A couple of nights ago, channel-surfing landed me on the fertile shores of the 700 Club. The Reverend Pat Robertson was doing a spectacular job of keeping a straight face as he “logically” connected the dots for his audience, directly linking natural disasters in these United States — fires, floods, tornadoes, and hurricanes — to her continued diplomatic “interference” in Israel’s affairs, first with the Camp David agreement, then the Oslo accords, and now the “Road Map” to peace. The moral of Rev. Robertson’s story (he spelled it out in case you weren’t clever enough to follow along) was that Israel gets everything it wants or God will get you.

Such brilliant logic would be funny if the consequences of letting Israel run amok weren’t so tragic. America’s 50-year hands-off sponsorship of theocratic apartheid, now steeped in a folklore-as-religion of fables and prophetic fantasies, has brought untold misery to the Middle East and irreparable damage to nearly two centuries of charitable engagement by Western missionaries. It is hard to remember, given the current state of affairs, that Jews and Christians and Muslims lived together in relative tranquility for most of these last thousand years. (“Relative” is the important disclaimer here — for the last 500 years at least, us civilized Westerners are off the scale in terms of being really, really good at killing ourselves and everyone around us.)

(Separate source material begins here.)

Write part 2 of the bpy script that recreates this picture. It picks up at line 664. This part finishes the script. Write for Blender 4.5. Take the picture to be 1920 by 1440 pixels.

Maybe one of the reasons Americans support Israel so uncritically is that we view them as a righteous extension, an “embed” of our Western, “Judeo-Christian” ideals in a godless heathen land. Maybe we’re vicariously reliving the thrill of exterminating our own indigenous populations, of herding them like animals onto reservations. Maybe the true mark of a civilization’s superiority is its ability to covet what it hasn’t been naturally blessed with. We noble Europeans and Americans have meddled in every corner of the globe in our rabid pursuit of land, water, cotton, opium, rubber, bananas, and now oil. But hey, as long as we’re wearing our WWJD trinkets, and as long as we leave Israel alone to misbehave just like we did… And as long as we’re praying our Jabez prayer (that the stock market recovers and we continue to be richly blessed with low-cost imported sneakers and blue jeans made with child and near-slave labor), then God is surely on our side. For ever and ever, Amen.